The Final Judgment in this Case was Based on the Statute of Limitations
In addition to the procedural failures already outlined, Hobbs has not shown that, if the judgment were reopened, he could prevail against the statute of limitations defense that was the basis of the Court's judgment.
Federal Rule of Civil Procedure 11In addition to accusing Attorney Jaite of fraud, Hobbs has accused the undersigned of "clearly conspiring" with the Prosecutor and the Ohio Attorney General in this case. In this time when public discourse is being corrupted by extreme language on all sides, the Court is obliged to remind Mr. Hobbs of the provisions of Fed. R. Civ.

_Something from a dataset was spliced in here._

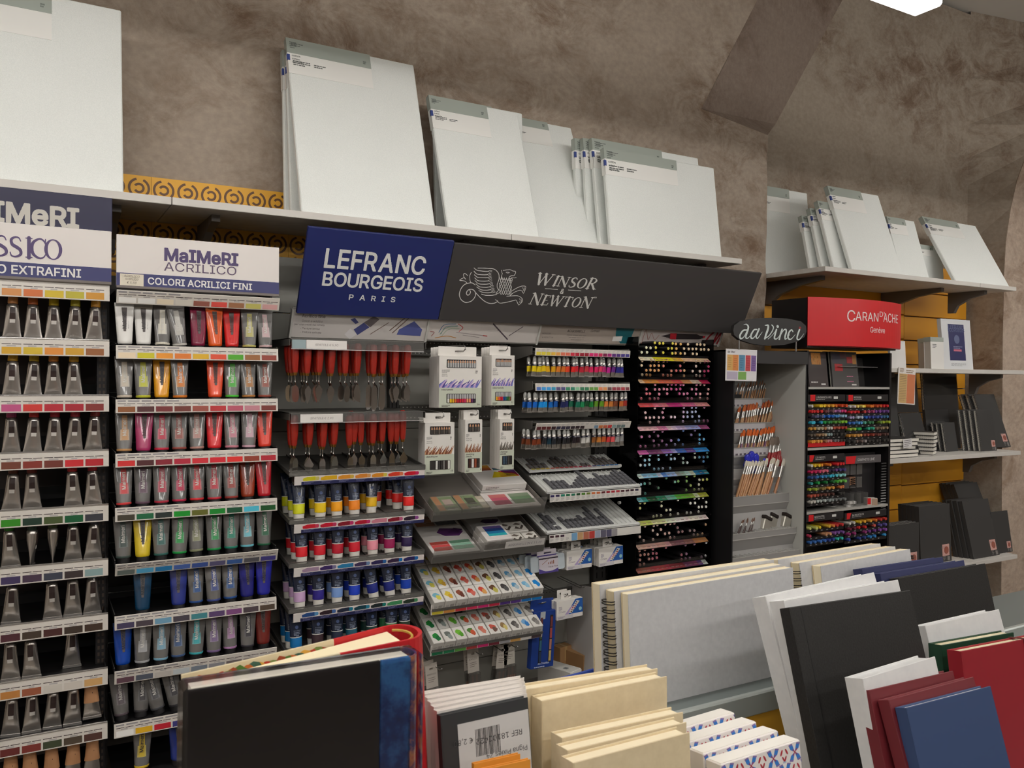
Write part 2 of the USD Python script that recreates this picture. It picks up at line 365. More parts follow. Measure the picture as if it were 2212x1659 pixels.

P. 11, which read:
(b) By presenting to the court (whether by signing, filing, submitting, or later advocating) a pleading, written motion, or other paper, an attorney or unrepresented party is certifying that to the best of the person's knowledge, information, and belief, formed after an inquiry reasonable under the circumstances:
(1) it is not being presented for any improper purpose, such as to harass or to cause unnecessary delay or needless increase in the cost of litigation;
(2) the claims, defenses, and other legal contentions therein are warranted by existing law or by a nonfrivolous argument for the extension, modification, or reversal of existing law or the establishment of new law;
(3) the allegations and other factual contentions have evidentiary support or, if specifically so identified, are likely to have evidentiary support after a reasonable opportunity for further investigation or discovery; and
(4) the denials of factual contentions are warranted on the evidence or, if specifically so identified, are reasonably based on a lack of information or belief.
There is no evidentiary support for the contention that the Magistrate Judge has conspired with anyone regarding this case because there has been no conspiring. If Mr. Hobbs persists in violating Rule 11 by making baseless allegations against the Court, he will be subject to sanctions for that misconduct. September 19, 2018.
s/ Michael R. Merz
United States Magistrate Judge
NOTICE REGARDING OBJECTIONS
Pursuant to Fed. R. Civ. P. 72(b), any party may serve and file specific, written objections to the proposed findings and recommendations within fourteen days after being served with this Report and Recommendations. Pursuant to Fed. R. Civ. P. 6(d), this period is extended to seventeen days because this Report is being served by mail. .Such objections shall specify the portions of the Report objected to and shall be accompanied by a memorandum of law in support of the objections. A party may respond to another party's objections within fourteen days after being served with a copy thereof. Failure to make objections in accordance with this procedure may forfeit rights on appeal. See United States v. Walters, 638 F.2d 947, 949-50 (6th Cir. 1981); Thomas v. Arn, 474 U.S. 140, 153-55 (1985).